Intervista all’ingegnere. Studiare i materiali, le opere hanno una storia e una vita

Dopo il Ponte Morandi. Cardinale (CNI): Sostituzione edilizia, multidisciplinarietà, comunicazione trasparente

di Paola Pierotti | pubblicato: 22/08/2018
"Quando si ha a che fare con la progettazione di strutture in cemento armato servono strutturisti, tecnologi del calcestruzzo e altri specialisti: l’interdisciplinarietà aumenta il contenuto dell’ingegneria, oltre a quello dell’ideazione formale"
Giovanni Cardinale
Dopo il Ponte Morandi. Cardinale (CNI): Sostituzione edilizia, multidisciplinarietà, comunicazione trasparente
"Quando si ha a che fare con la progettazione di strutture in cemento armato servono strutturisti, tecnologi del calcestruzzo e altri specialisti: l’interdisciplinarietà aumenta il contenuto dell’ingegneria, oltre a quello dell’ideazione formale"
Giovanni Cardinale

“Il Ponte Morandi di Genova è un’opera concepita solo pochi anni dopo l’introduzione del cemento armato in Italia, il c.a. precompresso aveva 10-12 anni. Questa è stata sicuramente un’opera innovativa – racconta Giovanni Cardinale, vicepresidente del Consiglio Nazionale degli Ingegneri, fondatore e socio di GPA Ingegneria – che ha richiesto attenzione e particolare manutenzione”. Premesso questo, l’auspicio degli ingegneri è duplice: “non tornare a criminalizzare un materiale come il cemento armato, santificando la supremazia di altri materiali”, e ancora: “non esiste un materiale eterno, buono per tutte le stagioni”.
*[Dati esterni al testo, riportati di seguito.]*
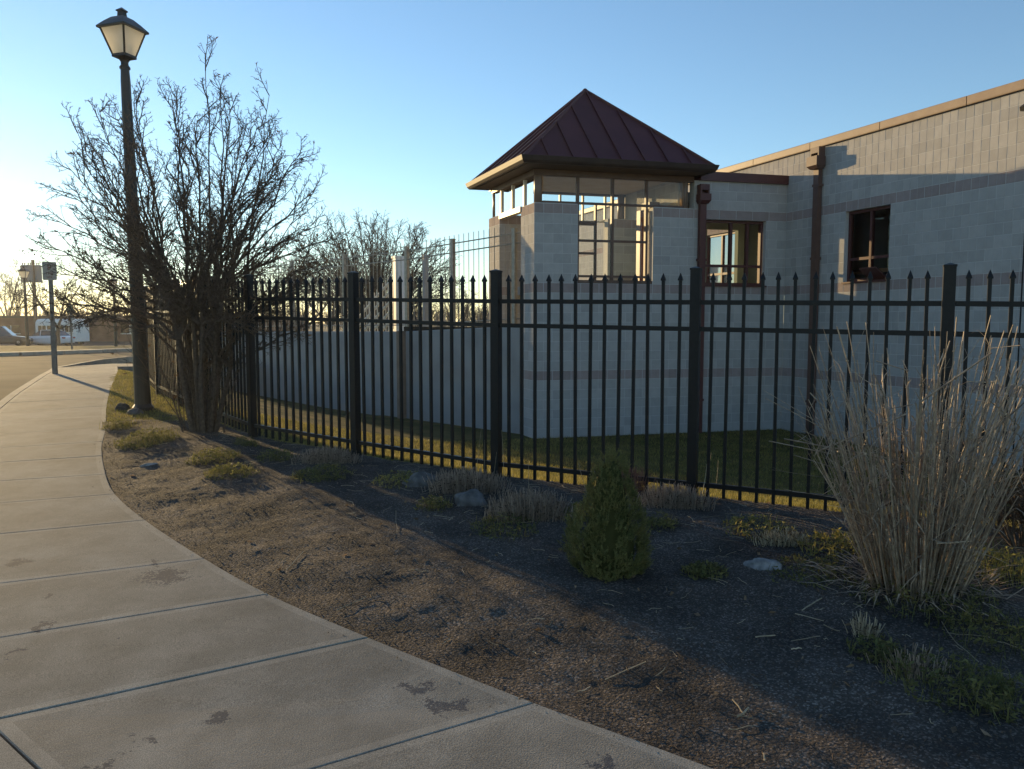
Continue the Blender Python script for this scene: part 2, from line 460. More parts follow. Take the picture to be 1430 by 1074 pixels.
def flat_pix(u, v):
    x = (u-715)/1075; z = -(v-537)/1075
    d = (x, CT+z*STL, -STL+z*CT)
    k = -EYE/d[2]
    for _ in range(6): k = (float(base(d[1]*k))+.03-EYE)/d[2]
    return d[0]*k, d[1]*k
stains = [(*flat_pix(230,805), .17), (*flat_pix(215,786), .06), (*flat_pix(68,833), .05), (*flat_pix(62,876), .06), (*flat_pix(36,785), .08), (*flat_pix(172,895), .03),
          (*flat_pix(635,985), .09), (*flat_pix(575,960), .07), (*flat_pix(200,1030), .05), (*flat_pix(155,1064), .06), (*flat_pix(295,1000), .04), (*flat_pix(15,912), .04), (*flat_pix(836,1060), .06)]
M['slab'] = concrete('sidewalk_concrete', (0.195,0.178,0.148), (0.268,0.246,0.207), stains)
M['slab_edge'] = concrete('trowelled_concrete', (0.258,0.235,0.195), (0.305,0.279,0.234), stains, .25)
M['asphalt'] = mat('asphalt', (0.04,0.039,0.038), (0.07,0.067,0.063), 0.5, 0.95, 0.6, 130, spec=0.08, detail=10)
M['joint'] = mat('joint_dirt', (0.018,0.014,0.01), (0.03,0.024,0.018), 20, 0.95)

WID = 1.45
LEFT = offset(EDGE, WID)
# joints: index positions on EDGE and skewed directions, as in the photograph
jR = [(2.6,1.1),(1.45,2.02),(.75,2.57),(.09,3.07),(-.71,3.69),(-1.38,4.25),(-1.98,4.85),(-2.78,5.73),(-3.4,6.48),(-3.92,7.3),(-4.38,8.15),(-4.82,9.0)]
s_arc = np.concatenate([[0], np.cumsum(np.linalg.norm(np.diff(EDGE, axis=0), axis=1))])
def edge_at(s): return np.array([np.interp(s, s_arc, EDGE[:,0]), np.interp(s, s_arc, EDGE[:,1])])
js = [float(s_arc[np.argmin(np.hypot(EDGE[:,0]-a, EDGE[:,1]-b))]) for a, b in jR]
while js[-1] < s_arc[-1]-1.3: js.append(js[-1]+1.15)
js.append(float(s_arc[-1]))
sl_arc = np.concatenate([[0], np.cumsum(np.linalg.norm(np.diff(LEFT, axis=0), axis=1))])
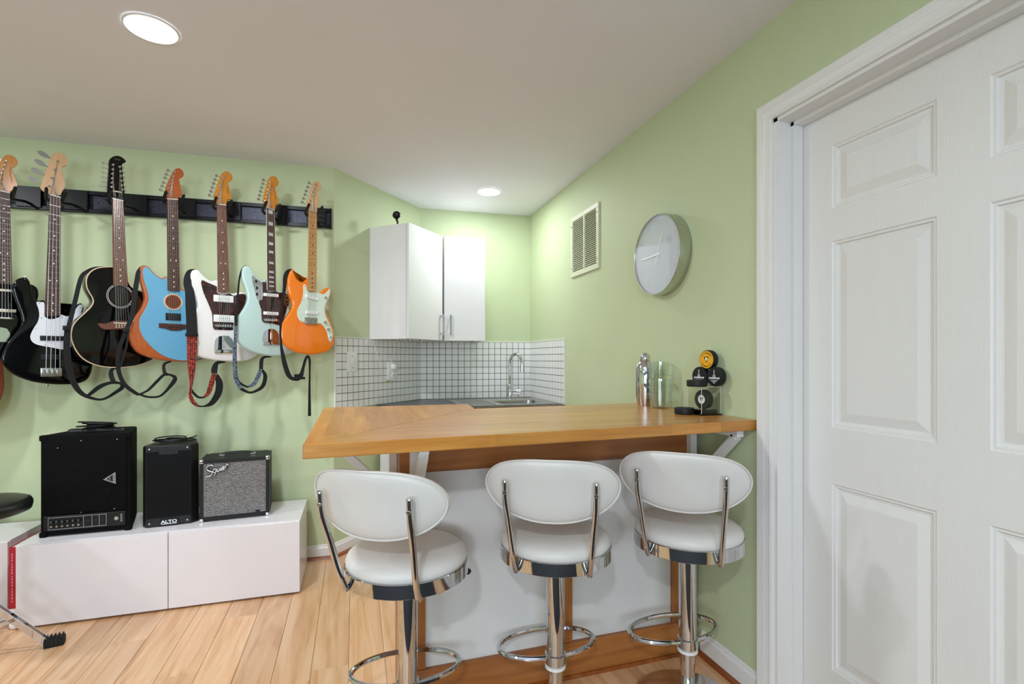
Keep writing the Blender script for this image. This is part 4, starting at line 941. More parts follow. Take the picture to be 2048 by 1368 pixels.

Tra i non addetti ai lavori si sono alimentati i pregiudizi nei confronti del cemento armato. Cosa possono fare gli ingegneri?
Dobbiamo acquisire ancora maggior consapevolezza sull’importanza di studiare i materiali. I progetti vanno guardati considerando che le opere hanno una storia e una vita. Bisogna confrontarsi apertamente sul tema della sostituzione edilizia. Sono a Londra in queste ore e migliaia di gru raccontano di una città che con facilità sceglie di abbattere e rifare, senza il bisogno ostinato di conservare, magari con interventi sofisticati e costosi. Penso ad Amatrice: il linguaggio della rigenerazione urbana deve parlare anche di demolizione e ricostruzione.
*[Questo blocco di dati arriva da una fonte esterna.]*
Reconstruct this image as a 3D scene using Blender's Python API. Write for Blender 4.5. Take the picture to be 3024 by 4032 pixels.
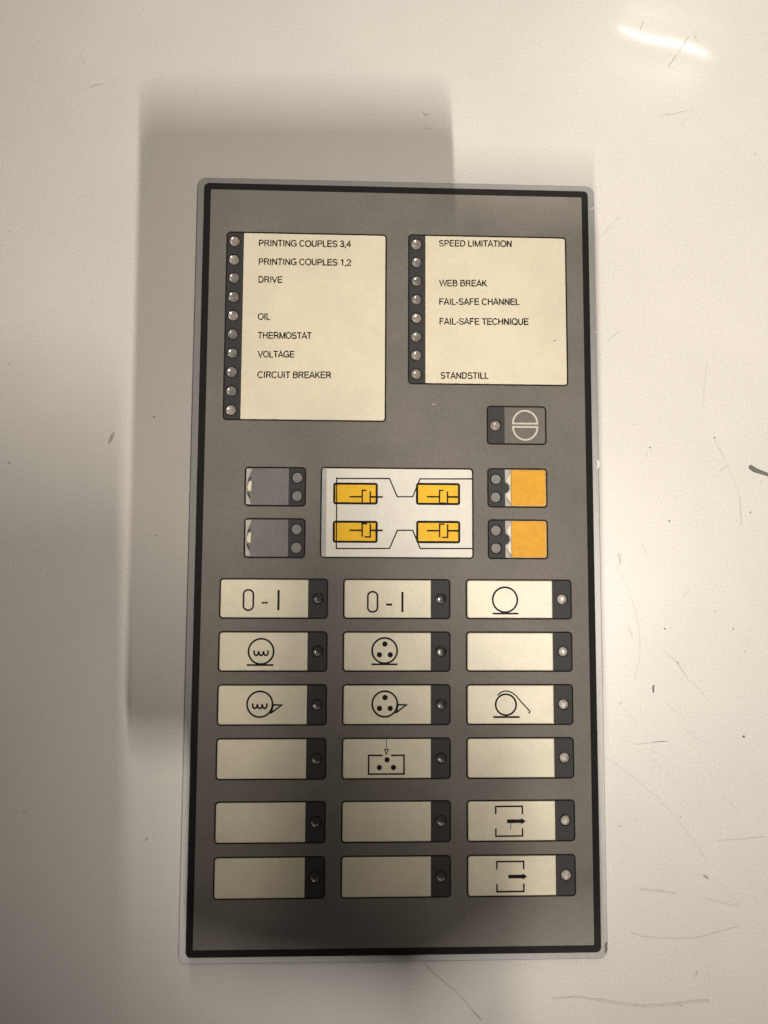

Che lezione dà invece il crollo del Ponte Morandi in termini di competenze?
È un problema complesso. Bisogna credere nella forza della multidisciplinarietà che offre la possibilità di dare risposte complete ai problemi, nonostante il freno di qualche normativa o dei sistemi finanziari o della remunerazione nell’affidamento degli incarichi. Bisogna combattere questa battaglia con strutture adeguate: oggi non sono questioni da geni come Morandi o Nervi, quando si ha a che fare con la progettazione di strutture in cemento armato servono strutturisti, tecnologi del calcestruzzo e altri specialisti: l’interdisciplinarietà aumenta il contenuto dell’ingegneria, oltre a quello dell’ideazione formale.

Secondo lei, come può il crollo del Ponte essere un’occasione per una comunicazione diversa, sia verso il mondo esterno, che internamente tra i professionisti?
Sicuramente non spieghiamo a sufficienza la complessità di questo mestiere: quando si progetta, non si deve dare mai per scontato niente; nella fase di ideazione si devono mettere in crisi le soluzioni e sondare tutte le alternative possibili. Per la categoria professionale invece, sarà prezioso che tutti i documenti, esito delle perizie e del lavoro della commissione ministeriale nominata dopo il crollo, siano messi a disposizione e che i risultati siano trasparenti. Sarà una lezione condivisa. Nel nostro mondo le idee circolano poco e sarebbe utilissimo per migliorarci, anche accettando la critica.